Task instructions -
Output the data word for word, dropping every image.

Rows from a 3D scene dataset
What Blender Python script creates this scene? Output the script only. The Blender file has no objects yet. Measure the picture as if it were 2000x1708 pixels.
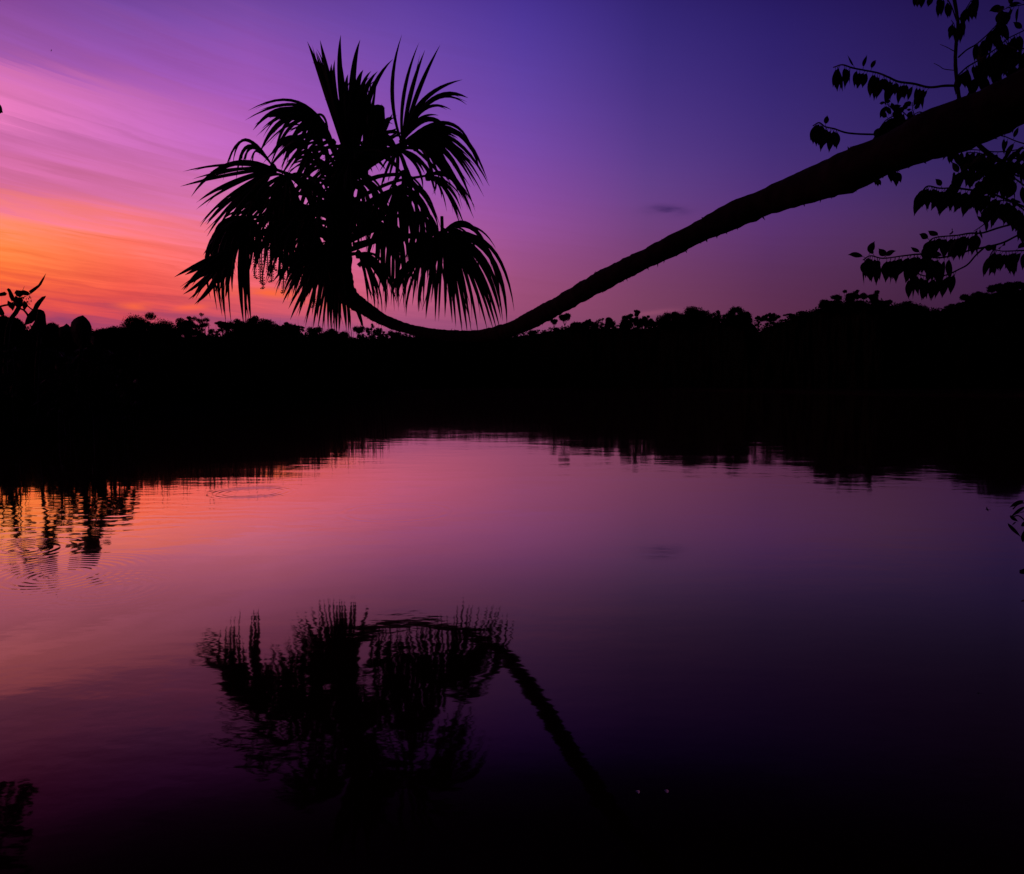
import bpy, math, random
import numpy as np
from mathutils import Vector, noise as mnoise

random.seed(7)
scene = bpy.context.scene
COL = scene.collection
R = math.radians

# ------------------------------------------------------------------ camera
F, CX, CY, CAMH = 1400.0, 1000.0, 854.0, 1.7
PITCH = math.atan(104.0 / F)
cp, sp = math.cos(PITCH), math.sin(PITCH)

def ray(x, y):
    a, b = (x - CX) / F, (CY - y) / F
    return Vector((a, cp + b * sp, -sp + b * cp))

def at(x, y, d):
    r = ray(x, y)
    return Vector((0, 0, CAMH)) + r * (d / r.y)

def on_water(x, y):
    r = ray(x, y)
    return Vector((0, 0, CAMH)) + r * (CAMH / -r.z)

cam_d = bpy.data.cameras.new("camera")
cam_d.sensor_width = 36.0
cam_d.lens = 36.0 * F / 2000.0
cam_d.clip_start, cam_d.clip_end = 0.05, 6000
cam = bpy.data.objects.new("camera", cam_d)
COL.objects.link(cam)
cam.location = (0, 0, CAMH)
cam.rotation_euler = (math.pi / 2 - PITCH, 0, 0)
scene.camera = cam

# ------------------------------------------------------------------ helpers
class MB:
    def __init__(self):
        self.v, self.f = [], []
    def add(self, vs, fs):
        b = len(self.v)
        self.v.extend([tuple(p) for p in vs])
        self.f.extend([tuple(b + i for i in f) for f in fs])
    def build(self, name, mat, parent=None, smooth=False):
        off = parent.matrix_world.translation if parent else Vector((0, 0, 0))
        p = parent
        off = Vector((0, 0, 0))
        while p:
            off += p.location
            p = p.parent
        a = np.array(self.v, dtype=float)
        if len(a): a = a - np.array(off)
        me = bpy.data.meshes.new(name)
        me.from_pydata(a.tolist(), [], self.f)
        me.materials.append(mat)
        if smooth:
            me.polygons.foreach_set("use_smooth", [True] * len(me.polygons))
        me.update()
        o = bpy.data.objects.new(name, me)
        COL.objects.link(o)
        if parent: o.parent = parent
        return o

def tag(o, label=None, cat=None, group=None, kind=None):
    if label: o["label"] = label
    if cat: o["category"] = cat
    if group: o["group"] = group
    if kind: o["kind"] = kind
    return o

def empty(name, loc):
    o = bpy.data.objects.new(name, None)
    o.location = loc
    o.empty_display_size = 0.2
    COL.objects.link(o)
    return o

def catmull(pts, n):
    """pts: list of tuples of floats; smooth resample with n steps per span."""
    P = [np.array(p, float) for p in pts]
    P = [2 * P[0] - P[1]] + P + [2 * P[-1] - P[-2]]
    out = []
    for i in range(1, len(P) - 2):
        for k in range(n):
            t = k / n
            out.append(0.5 * ((2 * P[i]) + (-P[i-1] + P[i+1]) * t + (2*P[i-1] - 5*P[i] + 4*P[i+1] - P[i+2]) * t*t
                              + (-P[i-1] + 3*P[i] - 3*P[i+1] + P[i+2]) * t**3))
    out.append(P[-2])
    return out

def tube(mb, pts, radii, seg=8, rough=0.0, caps=True, nscale=6.0):
    pts = [Vector(p) for p in pts]
    n = len(pts)
    vs, fs = [], []
    ref = Vector((0.13, 0.9, 0.31)).normalized()
    for i, p in enumerate(pts):
        t = (pts[min(i+1, n-1)] - pts[max(i-1, 0)])
        if t.length < 1e-9: t = Vector((0, 0, 1))
        t.normalize()
        a = t.cross(ref)
        if a.length < 1e-3: a = t.cross(Vector((1, 0, 0)))
        a.normalize(); b = t.cross(a)
        for k in range(seg):
            th = 2 * math.pi * k / seg
            d = a * math.cos(th) + b * math.sin(th)
            r = radii[i]
            if rough:
                q = (p + d * r) * nscale
                r *= 1 + rough * (mnoise.noise(q) + 0.6 * mnoise.noise(q * 2.7) + 0.4 * mnoise.noise(q * 6.1))
            vs.append(p + d * r)
    for i in range(n - 1):
        for k in range(seg):
            k2 = (k + 1) % seg
            fs.append((i*seg + k, i*seg + k2, (i+1)*seg + k2, (i+1)*seg + k))
    if caps:
        fs.append(tuple(range(seg - 1, -1, -1)))
        fs.append(tuple((n-1)*seg + k for k in range(seg)))
    mb.add(vs, fs)

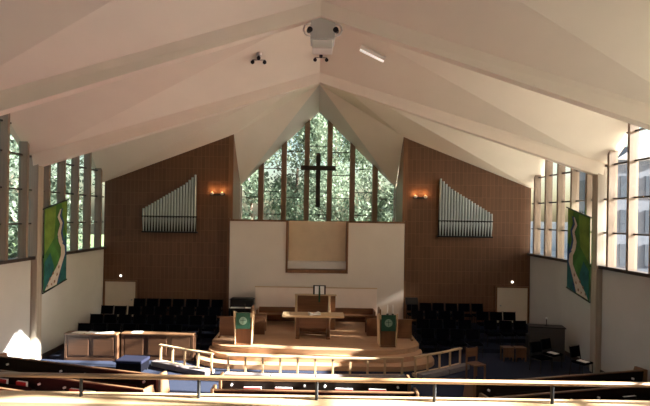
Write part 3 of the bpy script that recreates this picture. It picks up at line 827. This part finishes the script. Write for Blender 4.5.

Correct result -
What Blender Python script creates this scene? Output the script only. The Blender file has no objects yet. Measure the picture as if it were 2000x1708 pixels.
import bpy, math, random
import numpy as np
from mathutils import Vector, noise as mnoise

random.seed(7)
scene = bpy.context.scene
COL = scene.collection
R = math.radians

# ------------------------------------------------------------------ camera
F, CX, CY, CAMH = 1400.0, 1000.0, 854.0, 1.7
PITCH = math.atan(104.0 / F)
cp, sp = math.cos(PITCH), math.sin(PITCH)

def ray(x, y):
    a, b = (x - CX) / F, (CY - y) / F
    return Vector((a, cp + b * sp, -sp + b * cp))

def at(x, y, d):
    r = ray(x, y)
    return Vector((0, 0, CAMH)) + r * (d / r.y)

def on_water(x, y):
    r = ray(x, y)
    return Vector((0, 0, CAMH)) + r * (CAMH / -r.z)

cam_d = bpy.data.cameras.new("camera")
cam_d.sensor_width = 36.0
cam_d.lens = 36.0 * F / 2000.0
cam_d.clip_start, cam_d.clip_end = 0.05, 6000
cam = bpy.data.objects.new("camera", cam_d)
COL.objects.link(cam)
cam.location = (0, 0, CAMH)
cam.rotation_euler = (math.pi / 2 - PITCH, 0, 0)
scene.camera = cam

# ------------------------------------------------------------------ helpers
class MB:
    def __init__(self):
        self.v, self.f = [], []
    def add(self, vs, fs):
        b = len(self.v)
        self.v.extend([tuple(p) for p in vs])
        self.f.extend([tuple(b + i for i in f) for f in fs])
    def build(self, name, mat, parent=None, smooth=False):
        off = parent.matrix_world.translation if parent else Vector((0, 0, 0))
        p = parent
        off = Vector((0, 0, 0))
        while p:
            off += p.location
            p = p.parent
        a = np.array(self.v, dtype=float)
        if len(a): a = a - np.array(off)
        me = bpy.data.meshes.new(name)
        me.from_pydata(a.tolist(), [], self.f)
        me.materials.append(mat)
        if smooth:
            me.polygons.foreach_set("use_smooth", [True] * len(me.polygons))
        me.update()
        o = bpy.data.objects.new(name, me)
        COL.objects.link(o)
        if parent: o.parent = parent
        return o

def tag(o, label=None, cat=None, group=None, kind=None):
    if label: o["label"] = label
    if cat: o["category"] = cat
    if group: o["group"] = group
    if kind: o["kind"] = kind
    return o

def empty(name, loc):
    o = bpy.data.objects.new(name, None)
    o.location = loc
    o.empty_display_size = 0.2
    COL.objects.link(o)
    return o

def catmull(pts, n):
    """pts: list of tuples of floats; smooth resample with n steps per span."""
    P = [np.array(p, float) for p in pts]
    P = [2 * P[0] - P[1]] + P + [2 * P[-1] - P[-2]]
    out = []
    for i in range(1, len(P) - 2):
        for k in range(n):
            t = k / n
            out.append(0.5 * ((2 * P[i]) + (-P[i-1] + P[i+1]) * t + (2*P[i-1] - 5*P[i] + 4*P[i+1] - P[i+2]) * t*t
                              + (-P[i-1] + 3*P[i] - 3*P[i+1] + P[i+2]) * t**3))
    out.append(P[-2])
    return out

def tube(mb, pts, radii, seg=8, rough=0.0, caps=True, nscale=6.0):
    pts = [Vector(p) for p in pts]
    n = len(pts)
    vs, fs = [], []
    ref = Vector((0.13, 0.9, 0.31)).normalized()
    for i, p in enumerate(pts):
        t = (pts[min(i+1, n-1)] - pts[max(i-1, 0)])
        if t.length < 1e-9: t = Vector((0, 0, 1))
        t.normalize()
        a = t.cross(ref)
        if a.length < 1e-3: a = t.cross(Vector((1, 0, 0)))
        a.normalize(); b = t.cross(a)
        for k in range(seg):
            th = 2 * math.pi * k / seg
            d = a * math.cos(th) + b * math.sin(th)
            r = radii[i]
            if rough:
                q = (p + d * r) * nscale
                r *= 1 + rough * (mnoise.noise(q) + 0.6 * mnoise.noise(q * 2.7) + 0.4 * mnoise.noise(q * 6.1))
            vs.append(p + d * r)
    for i in range(n - 1):
        for k in range(seg):
            k2 = (k + 1) % seg
            fs.append((i*seg + k, i*seg + k2, (i+1)*seg + k2, (i+1)*seg + k))
    if caps:
        fs.append(tuple(range(seg - 1, -1, -1)))
        fs.append(tuple((n-1)*seg + k for k in range(seg)))
    mb.add(vs, fs)

Write part 3 of the bpy script that recreates this picture. It picks up at line 827. This part finishes the script. Write for Blender 4.5.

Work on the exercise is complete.